Seule information concrète : « Nous allons élaborer un pacte climat avec les communes ». Or, la question embarrassante est cer-
tainement celle de la cohérence des politiques. Car, coïncidence, le même jour de la conférence de presse, le Luxemburger Wort faisait ses gros titres avec un exemple parfait des contradictions dans ce sens : les surfaces commerciales planifiées au grand-duché, situées en grande partie en dehors des agglomérations. Le « centre commercial de la Grande région », annoncé par le Premier ministre, sera énorme et prendra l’équivalent de quelque 150 terrains de foot. Consommer pour mieux vivre est une chose, mais pour s’approvisionner, il faudra nécessairement miser sur le transport individuel. Plus de voitures, plus de dépendance énergétique. Cette équation vaut aussi en matière de logement, où même les communes les plus en retrait par rapport aux grandes agglomérations sont tenues à encourager la construction de maisons et de cités, le tout bien ficelé par le pacte logement, instrument politique s’il en est. Avec là encore, une dépendance entière du moyen de locomotion individuel pour celui qui n’a pas eu les moyens de se payer un logement plus près du travail. Et l’annonce du gouvernement de vouloir rayer de la liste les lignes de bus non rentables, n’est pas un signe de cohérence non plus en matière d’empreinte écologique. Les instruments Modal split 25/75, IVL (integratives Verkehrs- und Landesentwicklungskonzept) sonnent creux depuis longtemps et sont sur le point de subir le même sort que la taxe annoncée sur les emballages.

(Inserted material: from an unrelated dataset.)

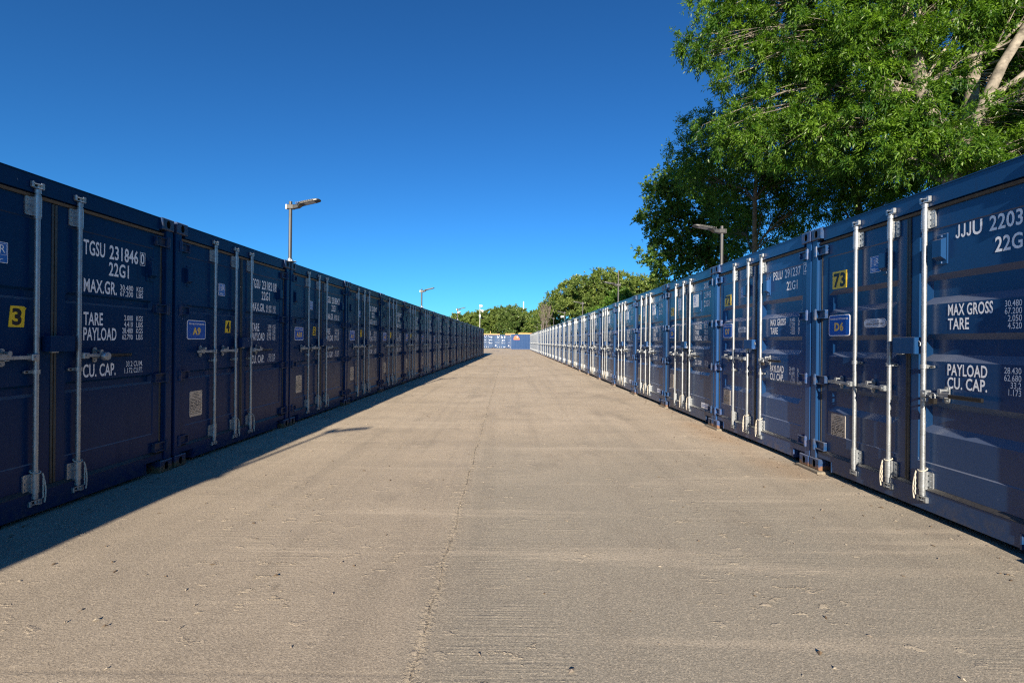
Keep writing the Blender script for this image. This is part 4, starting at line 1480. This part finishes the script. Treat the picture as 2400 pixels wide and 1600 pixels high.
def grow(root, trunk, trunk_r, lobes, mat, bark, leaf=(0.10, 0.028), density=1.0, droop=0.45, clump_r=0.45, per=110, spread=1.0, twigs=True, broad=False, seed=0, limb_r=0.09):
    """trunk: world points; lobes: (centre, radius[, squash]).  root must sit at the trunk base."""
    g = np.random.default_rng(seed)
    wood = MB()
    base = Vector(root.location)
    loc = lambda q: Vector(q) - base
    tp = [Vector(q) for q in trunk]
    nT = len(tp)
    rad = [trunk_r * (1 - 0.62 * i / max(1, nT - 1)) for i in range(nT)]
    wood.tube([loc(q) for q in tp], rad, 10)
    Ps, Ds, Ts = [], [], []
    for lb in lobes:
        c, r = Vector(lb[0]), lb[1]
        sq = lb[2] if len(lb) > 2 else 0.8
        # limb from the trunk to the lobe
        j = min(range(nT), key=lambda q: (tp[q] - c).length + (3.0 if tp[q].z > c.z - 0.2 and q > 0 else 0) - 0.15 * q)
        s = tp[j]
        d = c - s
        pts = []
        for k in range(6):
            t = k / 5
            q = s + d * t + Vector((0, 0, 1)) * (d.length * 0.10 * math.sin(PI * t))
            if 0 < k < 5:
                q += Vector(g.normal(0, 0.045 * d.length, 3)) * 0.6
            pts.append(q)
        r0 = min(limb_r * (0.5 + 0.22 * r), rad[j] * 0.75)
        wood.tube([loc(q) for q in pts], [r0 * (1 - 0.72 * k / 5) for k in range(6)], 7, caps=False)
        nc = max(3, int(density * 9.0 * (r / clump_r) ** 2 * 0.42))
        for _ in range(nc):
            dv = norm(g.normal(0, 1, 3))
            rr = r * (g.random() ** 0.42)
            o = np.array(c) + dv * rr * np.array((1, 1, sq))
            if twigs and g.random() < 0.5:
                a = pts[int(g.integers(2, 6))]
                mid = (a + Vector(o)) / 2 + Vector((0, 0, 0.10 * r)) + Vector(g.normal(0, 0.08 * r, 3))
                wood.tube([loc(a), loc(mid), loc(o)], [r0 * 0.22 + 0.004, r0 * 0.14 + 0.003, 0.003], 4, caps=False)
            m = int(per * g.uniform(0.55, 1.3))
            nt_ = max(3, m // 14)
            outw = norm(dv * 0.8 + norm(g.normal(0, 1, (nt_, 3))) * 1.0 + np.array((0, 0, 0.10)))
            ln = clump_r * g.uniform(0.55, 1.25, nt_)
            ti = g.integers(0, nt_, m)
            f = g.random(m) ** 0.7
            tw = outw[ti]
            P = o + tw * (ln[ti] * f)[:, None]
            P[:, 2] -= droop * clump_r * (f ** 2) * 0.6
            P += g.normal(0, 0.03 * spread, (m, 3))
            D = norm(tw * 0.75 + norm(g.normal(0, 1, (m, 3))) * 0.85 + np.array((0, 0, -droop)))
            Ps.append(P); Ds.append(D)
            Ts.append(np.clip(g.normal(0.45 + 0.15 * dv[2], 0.22) + g.normal(0, 0.24, m), 0, 1))
    P = np.concatenate(Ps); D = np.concatenate(Ds); T = np.concatenate(Ts)
    n = len(P)
    up = norm(np.array((0.0, -0.25, 1.0)) + g.normal(0, 0.55, (n, 3)))
    S = norm(np.cross(D, up))
    L = leaf[0] * g.uniform(0.65, 1.25, n)
    Wd = leaf[1] * g.uniform(0.7, 1.25, n)
    leaf_object('crown', P - np.array(base), D, S, L, Wd, T, mat, root)
    link('trunk', wood.mesh('trunk', [bark]), root)
    return n

total = 0
GT = 'trees behind the right row'
# big bright tree leaning over the near right containers
tb = W(2235, 470, 12.3); base = Vector((tb.x + 0.35, 12.3, 0))
r = thing('willow_tree', 'big bright green narrow-leaved tree with pale limbs above the container signed D6', 'tree', base, 0, GT)
trunk = [base, base + Vector((-0.05, 0, 1.8)), W(2240, 440, 12.3), W(2200, 330, 12.4), W(2160, 215, 12.6), W(2140, 90, 13.0), W(2100, -60, 13.3)]
lob = [(1650, 112, 16.2, 0.80), (1605, 100, 16.4, 0.42), (1630, 150, 16.3, 0.40), (1665, 40, 16.2, 0.6), (1680, 190, 15.8, 0.45), (1655, 290, 15.8, 0.40), (1690, 330, 15.6, 0.5), (1725, 85, 16, 1.25), (1800, 40, 15.8, 1.5), (1700, -20, 16, 1.2), (1780, -90, 16, 1.7), (1880, 10, 15, 1.6), (1760, 150, 15.5, 1.0),
       (1850, 130, 15, 1.4), (1930, 90, 14.3, 1.5), (1800, 225, 15.5, 1.15), (1890, 230, 14.6, 1.35), (1960, 190, 13.8, 1.3), (1740, 305, 15.5, 0.95), (1820, 330, 15, 1.15), (1905, 325, 14.2, 1.15),
       (1985, 290, 13.5, 1.15), (2040, 120, 13.4, 1.45), (2060, 10, 13.4, 1.6), (2070, 220, 12.9, 1.15), (2065, 340, 12.9, 0.95), (2120, 310, 12.4, 0.85), (2150, 120, 12.9, 1.3), (2160, 10, 12.9, 1.5),
       (2150, 240, 12.1, 0.7), (2215, 350, 13.4, 0.9), (2300, 300, 13.6, 0.9), (2380, 300, 13.4, 1.0), (2410, 240, 13.6, 1.1), (2350, 60, 14.2, 1.3), (2130, 370, 12.2, 0.6), (2235, 365, 11.9, 0.75), (2300, 375, 11.8, 0.7), (2370, 335, 11.7, 0.75), (2205, 285, 12.0, 0.65), (2270, 330, 11.8, 0.5), (2290, 270, 11.6, 0.4), (2240, 160, 12.2, 0.6), (2300, 40, 12.2, 0.7), (2270, -40, 12.8, 1.5), (2400, 20, 12.4, 1.4),
       (2480, 160, 12.8, 1.1), (2390, 355, 12.6, 0.6), (1960, -120, 14.5, 1.9), (2150, -170, 13.5, 2.0), (2350, -190, 13, 2.0), (2460, 330, 11.4, 0.9), (2520, 200, 11.5, 1.4), (2560, 30, 12, 1.8)]
total += grow(r, trunk, 0.30, [(W(x, y, d), q, 0.72) for x, y, d, q in lob], M['leafbright'], M['bark'], (0.140, 0.036), 1.18, 0.6, 0.38, 150, seed=3, limb_r=0.07)
# its pale co-leading limbs
limbs = [([(2215, 420, 12.5), (2262, 330, 12.3), (2310, 235, 12.1), (2350, 150, 12.0), (2420, 40, 12.1), (2480, -60, 12.4)], [0.14, 0.13, 0.135, 0.115, 0.11, 0.09]),
         ([(2250, 360, 12.7), (2275, 240, 12.8), (2285, 130, 12.9), (2310, 20, 13.0), (2330, -80, 13.2)], [0.17, 0.16, 0.15, 0.13, 0.11]),
         ([(2290, 120, 12.9), (2250, 40, 12.9), (2220, -60, 13.0)], [0.12, 0.11, 0.09]),
         ([(2320, 230, 12.2), (2380, 190, 12.0), (2450, 130, 12.0)], [0.09, 0.075, 0.06])]
for pts, rr in limbs:
    mb = MB()
    mb.tube([W(*q) - base for q in pts], rr, 10)
    link('limb', mb.mesh('limb', [M['bark']]), r)

# shaded trees behind it
specs = [
    ('ash_tree', 'dark shaded tree with a slim straight trunk behind the container signed D7', (1768, 590, 19.5), 0.115,
     [(1768, 590), (1769, 470), (1775, 380), (1790, 300)],
     [(1625, 300, 21, 0.6), (1665, 285, 20, 0.8), (1720, 290, 19, 1.0), (1600, 350, 22, 0.6), (1640, 330, 21.5, 0.9), (1700, 370, 21, 1.3), (1760, 330, 20.5, 1.4), (1650, 420, 21.5, 1.1), (1720, 450, 21, 1.5), (1800, 400, 20, 1.5), (1870, 420, 19.5, 1.3), (1790, 480, 20.5, 1.1), (1850, 500, 20, 1.2), (1900, 370, 19, 1.3), (1930, 460, 19, 1.1), (1730, 540, 22, 1.1), (1820, 560, 21, .9)], 'leafdark', 21),
    ('ash_tree', 'dark shaded tree between the slim trunk and the bright pale-limbed tree', (2020, 560, 18), 0.17,
     [(2020, 560), (2010, 470), (1985, 390), (1960, 320)],
     [(1980, 400, 17, 1.2), (2040, 420, 17, 1.1), (2090, 400, 16, 1.0), (1960, 480, 18.5, 1.0), (2010, 490, 18.5, 0.9), (2130, 430, 16, 0.9), (1940, 330, 18, 1.4), (2040, 350, 17, 1.3), (2100, 470, 17, .7)], 'leafdark', 22),
    ('ash_tree', 'dark shaded tree filling the right edge behind the bright tree', (2330, 440, 15), 0.19,
     [(2330, 440), (2320, 350), (2300, 280)],
     [(2200, 400, 15, 0.9), (2270, 400, 14.5, 1.0), (2350, 380, 14, 1.0), (2420, 350, 13.5, 1.0), (2240, 330, 15.5, 1.2), (2330, 290, 15, 1.4), (2420, 250, 14.5, 1.5), (2180, 300, 16, 1.2), (2180, 200, 16, 1.4), (2300, 170, 15.5, 1.5), (2420, 120, 15, 1.6), (2100, 250, 16.5, 1.3)], 'leafdark', 23),
    ('maple_tree', 'dark broad-leaved tree reaching left behind the first lamp of the right row', (1705, 640, 27), 0.22,
     [(1705, 640), (1690, 560), (1670, 500), (1650, 440)],
     [(1600, 415, 27, 1.2), (1560, 430, 27, 1.0), (1650, 420, 27, 1.2), (1525, 500, 26.5, 0.85), (1570, 490, 27, 1.2), (1630, 490, 27, 1.3), (1690, 480, 27, 1.4), (1550, 545, 27, 0.9), (1605, 560, 27, 1.2), (1660, 560, 27, 1.2), (1510, 595, 26, 0.55), (1545, 600, 26.5, 0.7), (1585, 615, 27, 0.9), (1570, 650, 27, .8), (1640, 620, 27, 1.0), (1700, 590, 27, 1.1), (1740, 540, 27, 1.2), (1535, 445, 27, .6)], 'leafmaple', 24),
]
for nm, lb, (bx, by, bd), tr, tpts, lobs, mt, sd in specs:
    b0 = W(bx, by, bd)
    base = Vector((b0.x, bd, 0))
    r = thing(nm, lb, 'tree', base, 0, GT)
    trunk = [base] + [W(x, y, bd) for x, y in tpts]
    mp = nm == 'maple_tree'
    total += grow(r, trunk, tr, [(W(x, y, d), q, 0.78) for x, y, d, q in lobs], M[mt], M['barkdark'], (0.15, 0.115) if mp else (0.14, 0.048), 2.2, 0.3, 0.55, 85 if mp else 110, seed=sd, limb_r=0.06)

# olive trees farther along behind the right row
def far_tree(name, label, px, dep, prof, mat, seed, group, leaf=(0.30, 0.20), clump=0.7, per=60, tr=0.15, dens=1.9):
    b0 = W(px, 790, dep)
    base = Vector((b0.x, dep, 0))
    r = thing(name, label, 'tree', base, 0, group)
    top = W(px, min(p[1] for p in prof), dep).z
    trunk = [base, base + Vector((0.1, 0, top * 0.35)), base + Vector((-0.1, 0.1, top * 0.6)), base + Vector((0.0, 0, top * 0.8))]
    lobs = [(W(x, y, dep + random.uniform(-1.2, 1.2)), q, 0.85) for x, y, q in prof]
    return grow(r, trunk, tr, lobs, M[mat], M['barkdark'], leaf, dens, 0.2, clump, per, seed=seed, limb_r=0.06)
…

D’abord, il ne s’agit pas de faire accepter l’instrument de mesure qu’est l’empreinte écologique au grand public, comme l’a indiqué le ministre Schank, il faut plutôt garantir l’acceptation des mesures nécessaires au revirement. Or, vu la capacité d’imagination des décideurs, il est fort à craindre que la seule solution trouvée en fin de compte soit une hausse des impôts sur l’énergie, sur la consommation de ressources naturelles et le traitement des déchets. Des taxes qui pénaliseront en particulier ceux qui n’ont pas les moyens de choisir leur façon de vivre qui, elle, a été toute tracée par des politiques en panne de visions. Ce n’est certainement pas seulement une question de choix personnel.